Maby its " Bad Air "

 

Caused by Global Warming, and all that stuff

 

However, I went thru just about the same process, but just did not take quite as long.

 

I ended up with it working, but not really perfect.

 

As time went on, it seemed to get better. A rebleed it every couple weeks, and eventually was OK.

Posted

Did you continue to rebleed it every few weeks, George? How long did it take to get it right? And about how much fluid did you bleed each time? :confused24:

 

Posted

Not much fluid, each re bleed.

 

Also, I got the impression that the New Rubber Seals, might have needed some time to Seal, or Seat in.

 

However thats a subjective observation.

 

Just so you know, many folks have had about the same problem, getting the system bleed out.

 

Check thru the maintenance section, you will find many postings on the subject.

 

One other thing, did you replace the Slave Cylinder??? Everybody that takes them out seems to find a lot of Crud in them. I know I did.

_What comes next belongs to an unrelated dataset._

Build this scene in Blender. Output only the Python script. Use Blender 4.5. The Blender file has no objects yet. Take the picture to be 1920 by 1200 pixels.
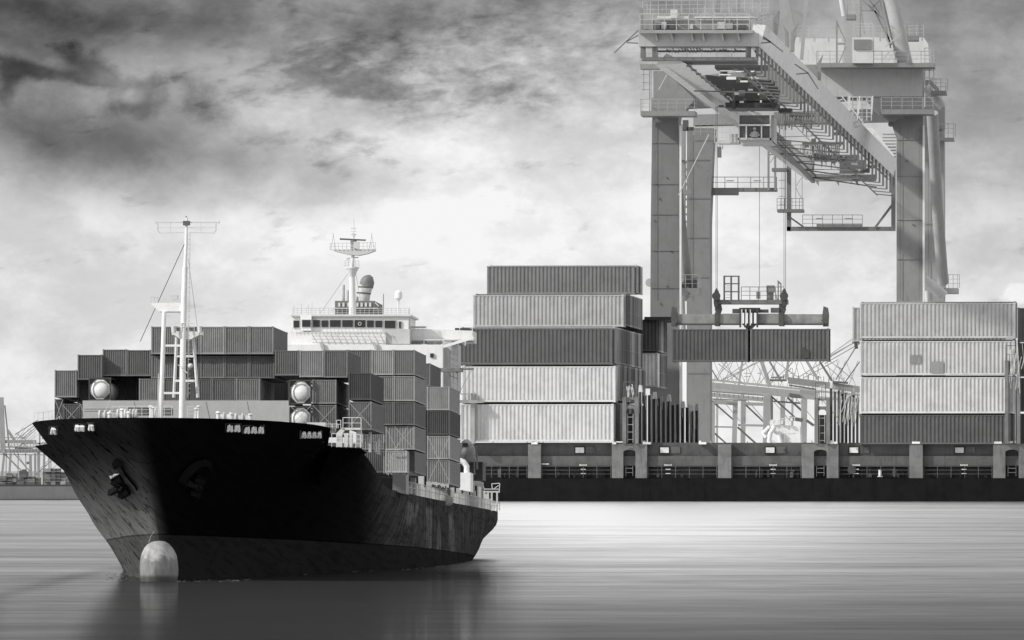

Did mine about 2 years ago. same time I did the master.

Posted

Remove clutch handle and check brass bushing that pushes push rod into m/cyl for wear. This is bushing should be a perfect fit in the handle, if not replace. Honda, Kaw and Yam all use the same bushing. With m/cyl mounted on handle bar, put finger over line hole and bleed. Once you feel pressure there install bolt and with a helper gently clamp off brake hose approx 1 inch from hose banjo. Start bleeding by loosing banjo bolt and before clutch handle reaches handle bar tighten bolt and repeat this until you have full pressure with line still clamped. Once you have pressure release and reclamp line, do this until complete system is under pressure with clamp removed. While under pressure bleed slave cyl. Any brake fluid, gasoline and acid on painted areas should be flooded with water as a neutralizer.

Posted
bench bleed the master first,...bench bleed the master first,... to determine if that is the problem, having the slave and the line in the circuit just gives you 2 more variables, do one step at a time. If the steel line is pinched or coroded and blocked the lever may not build pressure because you canna get the air out.

 

I agree with the above.

Every bike I have reworked the brakes on will not pump up until you bleed the master cyn. off first.

If you have the right parts and it is assemble right you should have pressure after you bleed the master first.

You can do this right on the bike.

Fill the master up. pump the handle a couple of time and crack the bango nut loose right at the master. You should get air bubbles. do this a couple of times. You should start to feel back pressure at the handle. You should be able to bleed the brakes now.

If you do this while on the bike just keep a shop rag. wraped around the master cyn.

 

Kurt

Posted

I rebuilt the slave cylinder in Aug of last year, So it is good. After riding about 450 miles this weekend, it seems a lot better. Assuming that over time any air will rise to the top of the system, it should disperse itself thru the return hole in the master, correct? I think I will try bleeding the master at the banjo bolt periodically. I like the idea of clamping the hose.

 

I'll also try replacing the brass bushing and maybe the pushrod, as that whole set up seems loose. Loose enough that it's hard to keep the cruise set and I was wondering how to fix that as well. I was going to add a longer spring to push the lever back out.

 

Posted

Just keep the Lever pulled over Night for the next few Days with Zip-Tie or a Wire. The last Bubbles will come out every Time you release ait in the Morning.